### Request
Search the listing for the string "Blender" and copy every line that contains it.

── Stored data

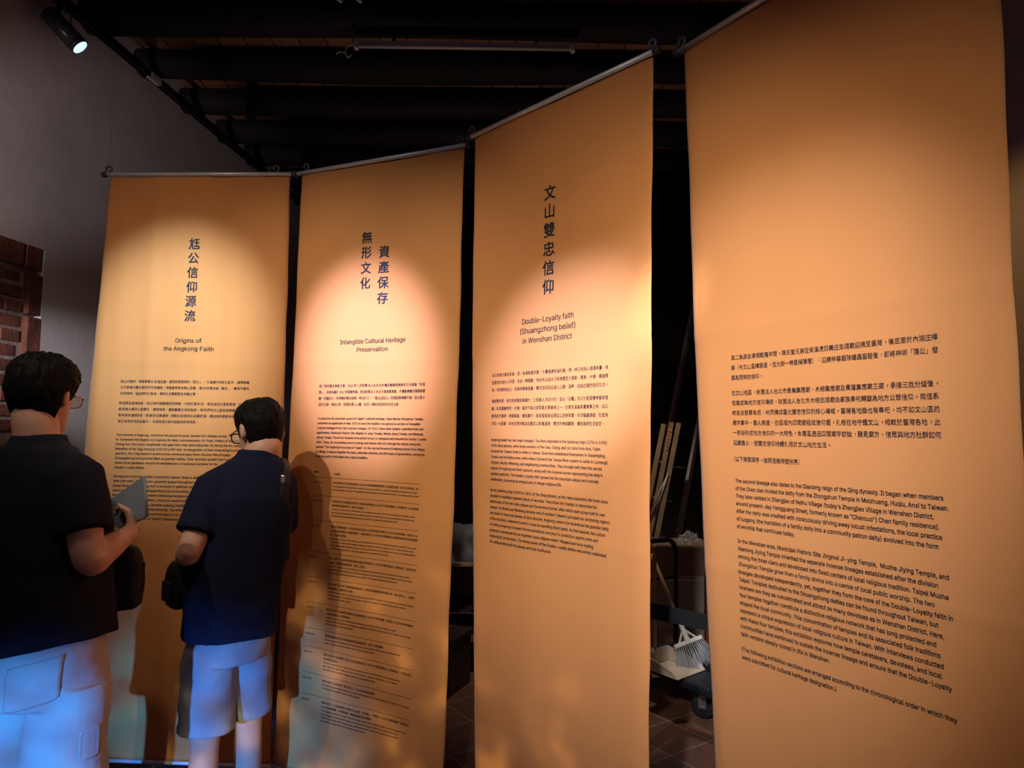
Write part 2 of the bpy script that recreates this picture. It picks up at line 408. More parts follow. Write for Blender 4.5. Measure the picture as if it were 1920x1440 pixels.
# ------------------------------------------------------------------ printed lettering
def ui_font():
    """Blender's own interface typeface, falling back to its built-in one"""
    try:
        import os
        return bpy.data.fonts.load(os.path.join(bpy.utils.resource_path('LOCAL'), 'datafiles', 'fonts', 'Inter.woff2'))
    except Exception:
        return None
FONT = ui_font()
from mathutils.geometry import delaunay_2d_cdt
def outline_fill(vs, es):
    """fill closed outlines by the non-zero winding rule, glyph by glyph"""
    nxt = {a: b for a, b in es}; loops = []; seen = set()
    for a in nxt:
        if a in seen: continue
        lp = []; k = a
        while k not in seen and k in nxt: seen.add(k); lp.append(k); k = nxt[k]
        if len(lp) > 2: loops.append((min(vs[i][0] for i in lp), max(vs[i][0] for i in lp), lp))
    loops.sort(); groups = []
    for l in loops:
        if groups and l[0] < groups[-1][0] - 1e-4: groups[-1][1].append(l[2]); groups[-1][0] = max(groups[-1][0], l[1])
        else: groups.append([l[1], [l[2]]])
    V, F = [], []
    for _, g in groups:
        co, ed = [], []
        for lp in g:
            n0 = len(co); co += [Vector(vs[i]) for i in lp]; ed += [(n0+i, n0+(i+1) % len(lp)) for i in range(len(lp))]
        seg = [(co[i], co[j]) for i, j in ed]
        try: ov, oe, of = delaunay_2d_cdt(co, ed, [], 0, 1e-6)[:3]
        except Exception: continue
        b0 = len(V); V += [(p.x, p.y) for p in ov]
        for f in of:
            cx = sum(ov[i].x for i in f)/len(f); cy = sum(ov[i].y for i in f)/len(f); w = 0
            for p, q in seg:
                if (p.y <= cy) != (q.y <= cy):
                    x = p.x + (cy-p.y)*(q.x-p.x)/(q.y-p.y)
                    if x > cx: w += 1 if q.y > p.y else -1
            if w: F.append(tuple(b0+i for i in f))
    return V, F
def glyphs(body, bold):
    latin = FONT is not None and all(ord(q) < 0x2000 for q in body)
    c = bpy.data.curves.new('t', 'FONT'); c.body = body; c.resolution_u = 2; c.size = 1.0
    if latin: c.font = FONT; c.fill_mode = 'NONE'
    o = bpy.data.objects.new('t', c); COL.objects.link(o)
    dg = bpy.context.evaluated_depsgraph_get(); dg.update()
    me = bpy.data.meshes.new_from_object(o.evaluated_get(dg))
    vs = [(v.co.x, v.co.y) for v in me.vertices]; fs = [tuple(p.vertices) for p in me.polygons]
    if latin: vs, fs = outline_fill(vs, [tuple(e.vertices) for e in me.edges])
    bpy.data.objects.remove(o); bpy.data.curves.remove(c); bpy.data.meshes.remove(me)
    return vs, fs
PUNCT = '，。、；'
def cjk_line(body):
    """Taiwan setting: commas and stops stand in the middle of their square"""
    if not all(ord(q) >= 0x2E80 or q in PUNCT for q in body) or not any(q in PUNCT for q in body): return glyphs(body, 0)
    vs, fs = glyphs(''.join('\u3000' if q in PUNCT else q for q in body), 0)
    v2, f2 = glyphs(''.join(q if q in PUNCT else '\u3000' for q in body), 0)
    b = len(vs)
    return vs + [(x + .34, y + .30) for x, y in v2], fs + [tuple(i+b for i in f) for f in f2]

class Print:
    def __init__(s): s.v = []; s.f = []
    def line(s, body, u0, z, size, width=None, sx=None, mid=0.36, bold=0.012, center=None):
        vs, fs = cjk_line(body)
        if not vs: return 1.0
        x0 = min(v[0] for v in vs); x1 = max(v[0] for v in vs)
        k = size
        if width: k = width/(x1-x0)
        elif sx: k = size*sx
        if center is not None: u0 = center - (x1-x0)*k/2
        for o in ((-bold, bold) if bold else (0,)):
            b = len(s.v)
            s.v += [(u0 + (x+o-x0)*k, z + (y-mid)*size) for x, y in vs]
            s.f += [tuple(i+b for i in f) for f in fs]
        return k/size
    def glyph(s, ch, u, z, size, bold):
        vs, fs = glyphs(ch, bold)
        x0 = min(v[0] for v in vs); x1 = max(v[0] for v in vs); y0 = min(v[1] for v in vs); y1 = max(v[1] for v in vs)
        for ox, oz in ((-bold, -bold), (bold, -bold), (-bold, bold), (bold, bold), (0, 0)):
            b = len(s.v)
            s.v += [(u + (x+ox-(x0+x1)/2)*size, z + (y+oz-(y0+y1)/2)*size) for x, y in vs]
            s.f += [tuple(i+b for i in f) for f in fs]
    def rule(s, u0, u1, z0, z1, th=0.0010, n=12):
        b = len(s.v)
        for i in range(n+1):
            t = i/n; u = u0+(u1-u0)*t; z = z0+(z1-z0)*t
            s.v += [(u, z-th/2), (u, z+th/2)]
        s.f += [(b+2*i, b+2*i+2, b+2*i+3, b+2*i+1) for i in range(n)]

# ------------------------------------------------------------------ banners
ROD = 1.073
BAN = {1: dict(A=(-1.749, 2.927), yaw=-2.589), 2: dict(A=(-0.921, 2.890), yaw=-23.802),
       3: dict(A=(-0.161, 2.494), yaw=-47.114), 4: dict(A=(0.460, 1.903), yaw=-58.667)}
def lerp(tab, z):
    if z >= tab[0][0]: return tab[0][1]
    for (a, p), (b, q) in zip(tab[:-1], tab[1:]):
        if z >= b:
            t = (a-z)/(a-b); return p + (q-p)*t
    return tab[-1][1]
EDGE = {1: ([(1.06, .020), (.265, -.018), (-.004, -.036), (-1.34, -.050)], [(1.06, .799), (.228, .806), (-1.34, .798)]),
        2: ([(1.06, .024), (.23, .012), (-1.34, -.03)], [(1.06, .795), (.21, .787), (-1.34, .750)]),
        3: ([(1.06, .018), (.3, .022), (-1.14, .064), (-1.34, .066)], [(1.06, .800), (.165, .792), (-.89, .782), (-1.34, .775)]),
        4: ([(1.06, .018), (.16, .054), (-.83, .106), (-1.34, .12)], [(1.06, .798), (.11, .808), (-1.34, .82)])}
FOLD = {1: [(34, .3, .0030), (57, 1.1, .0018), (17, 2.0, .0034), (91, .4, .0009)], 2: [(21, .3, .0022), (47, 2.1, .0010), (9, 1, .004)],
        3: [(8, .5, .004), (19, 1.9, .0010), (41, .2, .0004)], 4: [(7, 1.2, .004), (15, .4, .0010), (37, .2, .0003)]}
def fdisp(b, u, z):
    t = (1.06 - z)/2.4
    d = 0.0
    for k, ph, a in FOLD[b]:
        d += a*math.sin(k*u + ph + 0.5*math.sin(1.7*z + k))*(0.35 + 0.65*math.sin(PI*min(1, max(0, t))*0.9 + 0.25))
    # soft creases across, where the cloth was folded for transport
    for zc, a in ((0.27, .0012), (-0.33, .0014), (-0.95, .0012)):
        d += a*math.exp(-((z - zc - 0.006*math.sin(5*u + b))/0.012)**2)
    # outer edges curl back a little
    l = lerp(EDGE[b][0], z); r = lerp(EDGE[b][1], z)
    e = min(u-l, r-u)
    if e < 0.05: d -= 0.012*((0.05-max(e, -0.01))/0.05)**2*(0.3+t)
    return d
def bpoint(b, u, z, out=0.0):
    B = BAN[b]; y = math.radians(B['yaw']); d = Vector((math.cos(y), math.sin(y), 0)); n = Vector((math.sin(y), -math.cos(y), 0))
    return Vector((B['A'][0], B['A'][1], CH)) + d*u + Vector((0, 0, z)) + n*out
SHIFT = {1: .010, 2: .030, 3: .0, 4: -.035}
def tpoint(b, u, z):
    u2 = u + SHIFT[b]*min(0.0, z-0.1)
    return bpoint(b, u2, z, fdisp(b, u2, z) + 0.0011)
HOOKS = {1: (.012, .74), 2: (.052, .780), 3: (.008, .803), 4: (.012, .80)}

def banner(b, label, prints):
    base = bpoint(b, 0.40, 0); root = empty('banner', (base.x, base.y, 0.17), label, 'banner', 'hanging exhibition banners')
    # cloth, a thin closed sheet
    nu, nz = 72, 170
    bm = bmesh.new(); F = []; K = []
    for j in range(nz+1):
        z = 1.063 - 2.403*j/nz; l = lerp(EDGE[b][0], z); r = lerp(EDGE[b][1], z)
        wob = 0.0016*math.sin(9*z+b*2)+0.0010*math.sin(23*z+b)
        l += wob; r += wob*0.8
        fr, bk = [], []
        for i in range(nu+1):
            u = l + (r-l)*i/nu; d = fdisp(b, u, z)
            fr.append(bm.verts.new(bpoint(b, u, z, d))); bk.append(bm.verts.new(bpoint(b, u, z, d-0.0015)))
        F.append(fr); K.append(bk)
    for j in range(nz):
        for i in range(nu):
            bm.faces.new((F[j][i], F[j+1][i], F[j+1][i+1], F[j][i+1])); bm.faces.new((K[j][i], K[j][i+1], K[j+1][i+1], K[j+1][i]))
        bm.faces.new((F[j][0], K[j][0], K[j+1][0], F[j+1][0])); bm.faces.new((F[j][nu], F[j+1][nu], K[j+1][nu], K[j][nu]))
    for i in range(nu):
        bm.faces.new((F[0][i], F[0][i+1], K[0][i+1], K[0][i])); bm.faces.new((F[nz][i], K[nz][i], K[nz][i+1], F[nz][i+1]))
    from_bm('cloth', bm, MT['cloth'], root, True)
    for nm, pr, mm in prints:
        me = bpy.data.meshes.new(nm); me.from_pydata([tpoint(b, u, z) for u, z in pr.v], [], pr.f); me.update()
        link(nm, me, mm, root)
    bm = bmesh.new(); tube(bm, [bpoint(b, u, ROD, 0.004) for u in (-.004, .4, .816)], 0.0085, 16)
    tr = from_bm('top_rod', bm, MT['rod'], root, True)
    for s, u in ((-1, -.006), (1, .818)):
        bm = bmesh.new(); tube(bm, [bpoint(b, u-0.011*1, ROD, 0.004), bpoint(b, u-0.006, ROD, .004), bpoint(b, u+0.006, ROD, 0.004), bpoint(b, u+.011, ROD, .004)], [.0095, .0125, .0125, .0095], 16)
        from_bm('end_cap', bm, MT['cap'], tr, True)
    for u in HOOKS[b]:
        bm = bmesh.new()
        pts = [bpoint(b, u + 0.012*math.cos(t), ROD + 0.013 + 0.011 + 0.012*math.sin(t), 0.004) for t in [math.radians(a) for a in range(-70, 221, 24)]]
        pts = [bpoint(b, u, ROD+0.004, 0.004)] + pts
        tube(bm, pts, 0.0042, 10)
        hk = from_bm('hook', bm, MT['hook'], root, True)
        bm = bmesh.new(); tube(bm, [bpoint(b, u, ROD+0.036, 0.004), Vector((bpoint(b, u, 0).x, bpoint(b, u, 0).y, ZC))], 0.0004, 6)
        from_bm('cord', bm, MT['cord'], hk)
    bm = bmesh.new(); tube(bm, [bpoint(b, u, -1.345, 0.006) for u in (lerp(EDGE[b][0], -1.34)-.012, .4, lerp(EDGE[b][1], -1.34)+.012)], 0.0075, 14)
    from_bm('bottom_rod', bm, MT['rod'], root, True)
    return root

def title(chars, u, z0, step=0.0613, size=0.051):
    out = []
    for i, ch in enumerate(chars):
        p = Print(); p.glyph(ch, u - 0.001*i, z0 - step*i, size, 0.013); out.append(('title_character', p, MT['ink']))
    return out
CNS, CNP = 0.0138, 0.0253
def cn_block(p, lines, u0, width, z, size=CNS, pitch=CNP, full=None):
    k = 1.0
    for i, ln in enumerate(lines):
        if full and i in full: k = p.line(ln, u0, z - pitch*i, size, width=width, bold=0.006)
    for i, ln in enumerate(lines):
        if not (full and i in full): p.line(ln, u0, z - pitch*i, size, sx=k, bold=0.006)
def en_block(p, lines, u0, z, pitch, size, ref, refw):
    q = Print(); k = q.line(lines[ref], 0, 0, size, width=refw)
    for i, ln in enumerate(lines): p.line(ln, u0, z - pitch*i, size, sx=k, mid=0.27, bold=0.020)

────

### Result
Write part 2 of the bpy script that recreates this picture. It picks up at line 408. More parts follow. Write for Blender 4.5. Measure the picture as if it were 1920x1440 pixels.
    """Blender's own interface typeface, falling back to its built-in one"""